Optional exercise: Readers can replace the straight two-way arrow with a curved two-way arrow between music and math by removing the straight two-way arrow via the Lines Table first, and then adding a curved two-way arrow under Line Elements.
Modifying the SEM Diagram from ggsem app in ggplot2 Workflow
library(tidyverse)
library(ggsem)
# CSV files from ggsem app
points_data <- read_csv("https://www.smin95.com/sem_points.csv")
lines_data <- read_csv("https://www.smin95.com/sem_lines.csv")
texts_data <- read_csv("https://www.smin95.com/sem_annotations.csv")
sem_plot <- csv_to_ggplot(
points_data = points_data,
lines_data = lines_data,
annotations_data = texts_data,
element_order = c("lines", "points", "annotations")
) # order priority: lines < points < texts
ggsave("sem_plot.png", sem_plot, width = 9, height = 9)
Next, we create some empty space, which can be included by increasing
the range of y-axis.
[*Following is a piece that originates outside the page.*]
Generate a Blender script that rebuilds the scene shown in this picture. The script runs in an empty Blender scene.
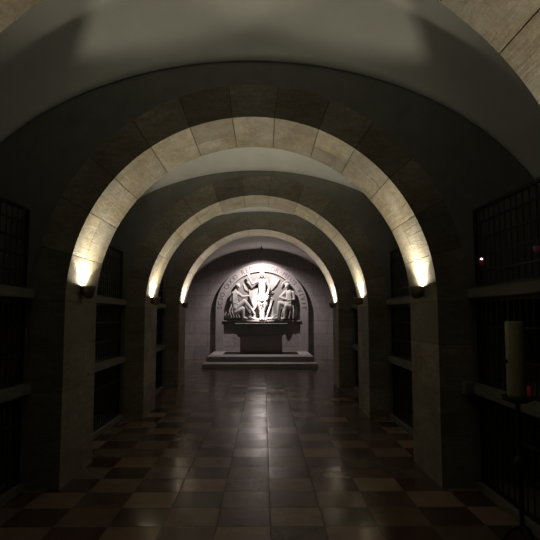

First, we extract the x and y ranges using
get_axis_range() and then modify the y-axis range using
coord_cartesian().
get_axis_range(sem_plot)
#> $x_range
#> [1] -26.4 26.4
#>
#> $y_range
#> [1] -26.4 26.4
sem_plot2 <- sem_plot +
coord_cartesian(ylim = c(-26.4, 30))Now, we can add title using the function annotate(). It
is more convenient because it does not affect the scaling of the
figure’s components (unlike ggtitle()).
sem_plot2b <- sem_plot2 +
annotate("text",
label = "Intelligence Measure (SEM)", x = 0, y = 28, size = 7,
fontface = "bold"
)
ggsave("sem_plot2b.png", sem_plot2b, width = 7, height = 8)
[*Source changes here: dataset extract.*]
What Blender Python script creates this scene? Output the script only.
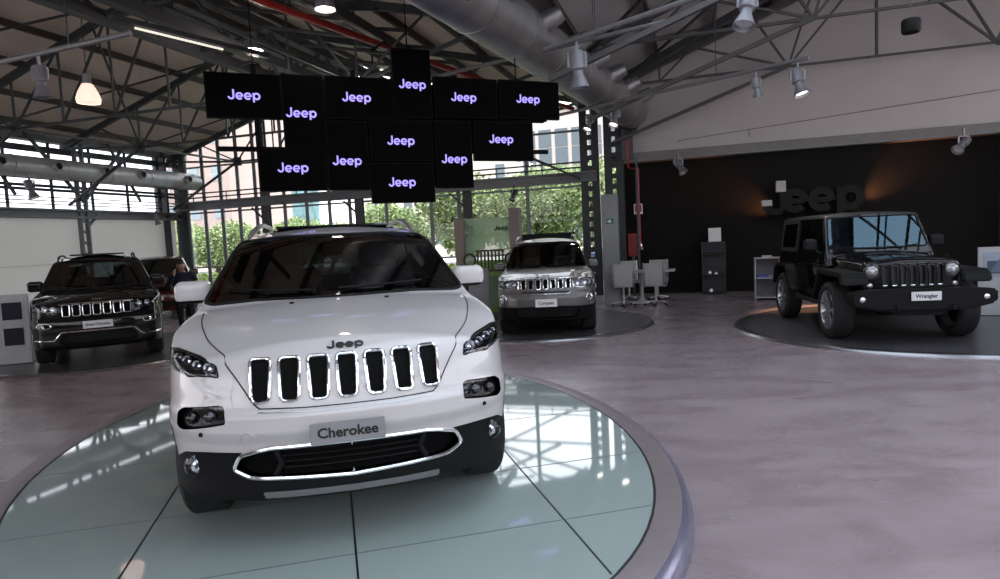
import bpy, bmesh, math, random
import numpy as np
from mathutils import Vector, Matrix

for o in list(bpy.data.objects): bpy.data.objects.remove(o)
SC = bpy.context.scene
COL = SC.collection
random.seed(7)
PI = math.pi

# ------------------------------------------------------------------ camera
CAM_H = 1.596
_f, _p, _r = 650.0, .07554, .04818
cam = bpy.data.cameras.new('camera')
cam.sensor_fit = 'HORIZONTAL'; cam.sensor_width = 36; cam.lens = _f / 1000 * 36
cam.clip_start = .05; cam.clip_end = 300
camo = bpy.data.objects.new('camera', cam); COL.objects.link(camo)
_F = Vector((0, math.cos(_p), -math.sin(_p))); _U0 = Vector((0, math.sin(_p), math.cos(_p)))
_R = Vector((math.cos(_r), 0, 0)) - math.sin(_r) * _U0
_U = Vector((math.sin(_r), 0, 0)) + math.cos(_r) * _U0
_M = Matrix((_R, _U, -_F)).transposed().to_4x4(); _M.translation = (0, 0, CAM_H)
camo.matrix_world = _M
SC.camera = camo

# ------------------------------------------------------------------ world and exposure
SC.view_settings.view_transform = 'Standard'
SC.view_settings.look = 'None'
SC.view_settings.gamma = 1
SC.view_settings.use_curve_mapping = False
SC.view_settings.exposure = -0.40
try:
    SC.cycles.use_denoising = True
    SC.cycles.max_bounces = 8; SC.cycles.diffuse_bounces = 4; SC.cycles.glossy_bounces = 4
    SC.cycles.transparent_max_bounces = 24; SC.cycles.sample_clamp_indirect = 6
    SC.cycles.caustics_reflective = False; SC.cycles.caustics_refractive = False
except Exception: pass
world = bpy.data.worlds.new('sky'); SC.world = world; world.use_nodes = True
_nt = world.node_tree; _nt.nodes.clear()
_o = _nt.nodes.new('ShaderNodeOutputWorld'); _b = _nt.nodes.new('ShaderNodeBackground')
_tc = _nt.nodes.new('ShaderNodeTexCoord'); _sx = _nt.nodes.new('ShaderNodeSeparateXYZ')
_cr = _nt.nodes.new('ShaderNodeValToRGB')
_cr.color_ramp.elements[0].position = .0; _cr.color_ramp.elements[0].color = (.86, .83, .84, 1)
_cr.color_ramp.elements[1].position = .6; _cr.color_ramp.elements[1].color = (.80, .84, .92, 1)
_nt.links.new(_tc.outputs['Generated'], _sx.inputs[0]); _nt.links.new(_sx.outputs[2], _cr.inputs[0])
_nt.links.new(_cr.outputs[0], _b.inputs[0]); _b.inputs[1].default_value = 5.0
_nt.links.new(_b.outputs[0], _o.inputs[0])

# ------------------------------------------------------------------ hall frame: s runs along the end wall, t comes back towards the camera
C0 = np.array([-10.4, 21.7]); _th = math.atan2(.30, .954)
EV = np.array([math.cos(_th), -math.sin(_th)]); AV = np.array([math.sin(_th), math.cos(_th)])
def H(s, t, z=0.0):
    q = C0 + s * EV - t * AV
    return Vector((q[0], q[1], z))
ROT = -_th   # local x -> s axis, local y -> -t (into depth)

# ------------------------------------------------------------------ materials
MATS = {}
def mat(name, col=(.5, .5, .5), rough=.5, metal=0.0, coat=0.0, emit=None, es=1.0, noise=None, bump=None, spec=.5, sheen=0):
    """noise=(scale, amount) varies the base colour; bump=(scale, strength)"""
    if name in MATS: return MATS[name]
    m = bpy.data.materials.new(name); m.use_nodes = True
    nt = m.node_tree; b = nt.nodes['Principled BSDF']
    b.inputs['Base Color'].default_value = (*col, 1); b.inputs['Roughness'].default_value = rough
    b.inputs['Metallic'].default_value = metal; b.inputs['Coat Weight'].default_value = coat
    b.inputs['Coat Roughness'].default_value = .04; b.inputs['Specular IOR Level'].default_value = spec
    if emit: b.inputs['Emission Color'].default_value = (*emit, 1); b.inputs['Emission Strength'].default_value = es
    tc = nt.nodes.new('ShaderNodeTexCoord')
    nz = nt.nodes.new('ShaderNodeTexNoise'); nt.links.new(tc.outputs['Object'], nz.inputs['Vector'])
    sc, am = noise if noise else (6.0, .06)
    nz.inputs['Scale'].default_value = sc; nz.inputs['Detail'].default_value = 4
    mx = nt.nodes.new('ShaderNodeMix'); mx.data_type = 'RGBA'; mx.blend_type = 'MULTIPLY'
    rp = nt.nodes.new('ShaderNodeMapRange'); rp.inputs['To Min'].default_value = 1 - am; rp.inputs['To Max'].default_value = 1 + am
    rp.inputs['From Min'].default_value = .3; rp.inputs['From Max'].default_value = .7
    nt.links.new(nz.outputs['Fac'], rp.inputs['Value'])
    mx.inputs['Factor'].default_value = 1; mx.inputs[6].default_value = (*col, 1)
    nt.links.new(rp.outputs[0], mx.inputs[7]); nt.links.new(mx.outputs[2], b.inputs['Base Color'])
    if bump:
        n2 = nt.nodes.new('ShaderNodeTexNoise'); nt.links.new(tc.outputs['Object'], n2.inputs['Vector'])
        n2.inputs['Scale'].default_value = bump[0]; bp = nt.nodes.new('ShaderNodeBump')
        bp.inputs['Strength'].default_value = bump[1]; bp.inputs['Distance'].default_value = .01
        nt.links.new(n2.outputs['Fac'], bp.inputs['Height']); nt.links.new(bp.outputs[0], b.inputs['Normal'])
    MATS[name] = m
    return m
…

Hacking the CSV Outputs from ggsem app
You can also modify the CSV outputs before converting them into a
ggplot object. Notice that font of the texts in the SEM diagram
is too faint, so we can bold it by directly replacing the
values in the fontface column of
texts_data
texts_data$fontface <- "bold"Then, we can recreate the figure again using
csv_to_ggplot().
sem_plot3 <- csv_to_ggplot(
points_data = points_data,
lines_data = lines_data,
annotations_data = texts_data,
element_order = c("lines", "points", "annotations")
) +
coord_cartesian(ylim = c(-26.4, 30)) +
annotate("text",
label = "Intelligence Measure (SEM)", x = 0, y = 28, size = 7,
fontface = "bold"
)
ggsave("sem_plot3.png", sem_plot3, width = 7, height = 8)
The modification of the SEM diagram with ggplot2
does not have to end here, however. I think the size of the latent
variable is a bit too small. I will increase it by modifying the CSV
file of points_data.
ggsem automatically assigns circle to latent variables and square to observed variables, as this is the standard in SEM diagrams. So, we can first identify the latent variables as rows in the data frame with circle points, and then modify their size.
which(points_data$shape == "circle") # three indices are row numbers for latent variables
#> [1] 10 11 12We save these indices and selectively increase the size of the points to 100.
latent_variable_index <- which(points_data$shape == "circle")
points_data[latent_variable_index, ]$size <- 100Then, we can recreate the figure with
csv_to_ggplot().
sem_plot4 <- csv_to_ggplot(
points_data = points_data,
lines_data = lines_data,
annotations_data = texts_data,
element_order = c("lines", "points", "annotations")
) +
coord_cartesian(ylim = c(-26.4, 30)) +
annotate("text",
label = "Intelligence Measure (SEM)", x = 0, y = 28, size = 7,
fontface = "bold"
)
ggsave("sem_plot4.png", sem_plot4, width = 7, height = 8)
In summary, the outputs from the ggsem app can be directly modified using a ggplot2 workflow, making each and every graphical element computationally reproducible. I personally prefer to get the general diagram out of the way using the app, and then modify the details using ggplot2 directly, as I have demonstrated above. But this might differ among different users.